Почему же теперь иностранное слово «буржуа» – целое огромное сложное понятие – с вашей легкой руки превратилось в глазах нашего темного народа, до тех пор еще не знавшего, в упрощенное представление о буржуе, исключительно тунеядце, грабителе, ничем не занятом, кроме стрижки купонов?
…Тактическим соображениям вы пожертвовали долгом перед истиной. Тактически вам было выгодно раздуть народную ненависть к капитализму и натравить народные массы на русский капитализм, как натравливают боевой отряд на крепость. И вы не остановились перед извращением истины… Крепость вами взята и отдана на поток и разграбление. Вы забыли только, что эта крепость – народное достояние, добытое «благодетельным процессом», что в этом аппарате, созданном русским капитализмом, есть многое, подлежащее усовершенствованию, дальнейшему развитию, а не уничтожению. Вы внушили народу, что все это – только плод грабежа, подлежащий разграблению в свою очередь…
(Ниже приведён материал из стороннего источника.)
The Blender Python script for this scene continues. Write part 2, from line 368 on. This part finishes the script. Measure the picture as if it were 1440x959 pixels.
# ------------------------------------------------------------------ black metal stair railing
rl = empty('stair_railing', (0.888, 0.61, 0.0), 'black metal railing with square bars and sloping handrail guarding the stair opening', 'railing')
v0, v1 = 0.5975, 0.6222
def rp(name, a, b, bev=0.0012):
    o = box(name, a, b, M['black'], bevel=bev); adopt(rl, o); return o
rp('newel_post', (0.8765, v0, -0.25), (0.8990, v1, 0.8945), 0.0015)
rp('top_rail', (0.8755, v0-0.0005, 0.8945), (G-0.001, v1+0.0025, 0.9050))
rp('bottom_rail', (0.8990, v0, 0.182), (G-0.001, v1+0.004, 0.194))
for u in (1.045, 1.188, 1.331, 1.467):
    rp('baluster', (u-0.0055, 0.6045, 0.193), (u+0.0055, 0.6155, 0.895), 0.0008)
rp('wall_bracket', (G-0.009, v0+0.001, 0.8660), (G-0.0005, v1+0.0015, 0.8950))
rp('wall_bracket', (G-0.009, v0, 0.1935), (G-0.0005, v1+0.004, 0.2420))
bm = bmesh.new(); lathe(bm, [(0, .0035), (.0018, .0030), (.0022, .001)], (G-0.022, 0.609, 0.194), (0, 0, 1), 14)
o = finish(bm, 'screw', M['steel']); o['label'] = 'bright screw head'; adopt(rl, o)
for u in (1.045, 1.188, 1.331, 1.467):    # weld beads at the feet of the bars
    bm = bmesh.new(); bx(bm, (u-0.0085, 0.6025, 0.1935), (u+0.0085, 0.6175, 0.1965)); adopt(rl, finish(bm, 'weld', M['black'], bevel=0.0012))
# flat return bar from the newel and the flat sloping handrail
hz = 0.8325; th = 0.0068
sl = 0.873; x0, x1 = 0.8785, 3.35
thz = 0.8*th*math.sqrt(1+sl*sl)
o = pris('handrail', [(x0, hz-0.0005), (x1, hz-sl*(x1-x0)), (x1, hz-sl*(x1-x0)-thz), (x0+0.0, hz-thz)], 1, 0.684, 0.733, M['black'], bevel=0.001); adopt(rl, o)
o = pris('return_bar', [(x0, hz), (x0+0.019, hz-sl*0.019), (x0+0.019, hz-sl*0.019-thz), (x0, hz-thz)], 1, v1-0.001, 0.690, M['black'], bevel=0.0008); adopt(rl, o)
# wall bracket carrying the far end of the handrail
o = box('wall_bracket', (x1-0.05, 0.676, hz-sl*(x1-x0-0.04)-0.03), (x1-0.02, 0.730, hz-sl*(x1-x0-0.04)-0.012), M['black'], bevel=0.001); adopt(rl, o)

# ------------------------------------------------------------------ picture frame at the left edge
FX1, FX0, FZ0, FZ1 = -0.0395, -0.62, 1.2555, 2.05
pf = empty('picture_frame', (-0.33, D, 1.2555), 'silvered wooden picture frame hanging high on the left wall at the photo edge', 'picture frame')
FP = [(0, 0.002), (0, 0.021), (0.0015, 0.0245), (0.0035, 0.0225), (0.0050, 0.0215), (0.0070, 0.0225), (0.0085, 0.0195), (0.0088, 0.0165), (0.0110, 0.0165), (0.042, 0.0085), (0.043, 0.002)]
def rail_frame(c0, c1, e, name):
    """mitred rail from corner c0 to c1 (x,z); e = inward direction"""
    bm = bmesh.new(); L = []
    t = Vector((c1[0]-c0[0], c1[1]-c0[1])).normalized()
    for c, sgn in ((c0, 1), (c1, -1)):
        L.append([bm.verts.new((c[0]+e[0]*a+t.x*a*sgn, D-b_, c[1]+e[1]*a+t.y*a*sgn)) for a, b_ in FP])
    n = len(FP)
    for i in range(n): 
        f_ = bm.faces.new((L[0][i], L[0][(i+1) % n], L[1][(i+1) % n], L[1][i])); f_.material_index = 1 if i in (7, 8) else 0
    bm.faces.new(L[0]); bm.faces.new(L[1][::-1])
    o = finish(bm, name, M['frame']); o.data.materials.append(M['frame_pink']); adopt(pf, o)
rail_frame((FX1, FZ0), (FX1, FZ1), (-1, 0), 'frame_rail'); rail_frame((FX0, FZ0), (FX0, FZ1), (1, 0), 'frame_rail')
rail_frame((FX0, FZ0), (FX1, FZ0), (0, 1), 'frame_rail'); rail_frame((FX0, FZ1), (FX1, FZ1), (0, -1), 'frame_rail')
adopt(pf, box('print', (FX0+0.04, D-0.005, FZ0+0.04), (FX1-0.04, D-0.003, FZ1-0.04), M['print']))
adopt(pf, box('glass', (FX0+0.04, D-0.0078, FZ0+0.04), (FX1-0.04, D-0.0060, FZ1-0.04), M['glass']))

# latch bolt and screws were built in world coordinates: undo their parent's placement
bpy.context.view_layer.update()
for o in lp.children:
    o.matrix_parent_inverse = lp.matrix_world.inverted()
Своим лозунгом «грабь награбленное» вы сделали то, что деревенская «грабижка», погубившая огромные количества сельскохозяйственного имущества без всякой пользы для вашего коммунизма, перекинулась и в город…». [211]
Известно, что казахская степь не добралась в экономическом развитии и до «благодетельной стадии» капитализма. Родовые отношения реально существовали в ауле. Уничтожая бая, уничтожали не только организатора товарного скотоводства, но и старшего по званию родственника. Разрыв между целями пролетарского (почему «пролетарского», если Россия была в основном крестьянской, не говоря уже о Казахстане) государства и «косной» трудящейся массой, пассивно сопротивляющейся, по своей «темноте», благу социального прогресса, в казахском ауле был еще больше, чем в русской деревне. Плохо ли, хорошо ли, но этот старший родственник не только «эксплуатировал» своих сородичей, но и заботился о них – разумеется, в меру своих понятий, совестливости и сочувствия к ближнему, в меру своих взглядов на жизнь и возможностей. Во всяком случае, до времен общественных катаклизмов, связанных с революцией, повальных голодовок в степи не отмечалось, хотя, конечно, в годы неурожая и джута бедноте приходилось тяжко. Не потому ли впоследствии правление Голощекина казахи сравнили не с чем-нибудь, а с весьма далеко отстоящим по времени джунгарским нашествием, когда народ вырезали аулами и толпами гнали в полон, когда вся степь пылала в огне и мучилась от страданий. Но, может быть, и это сравнение лишь частично передает то, что случилось в наши годы…
211
См.: Новый мир. 1988, № 10.
С нэпом было покончено, разверстка все больше вытесняла продналог. Народ схватили за шиворот и потащили к «светлому будущему» коллективного труда, не церемонясь и не спрашивая согласия ни у кого.
Трагедия была неминуема…
Глава IX
Эта трагедия не миновала, наверное, ни одну казахскую семью.
У каждого своя боль, свое горе. И даже через шесть десятков лет говорить об этом тяжко, а бывает – невозможно…
Старейший казахский писатель Альжапар Абишев не захотел делиться воспоминаниями о тех годах. Выслушал мой вопрос, рассеянно улыбнулся, махнул рукой.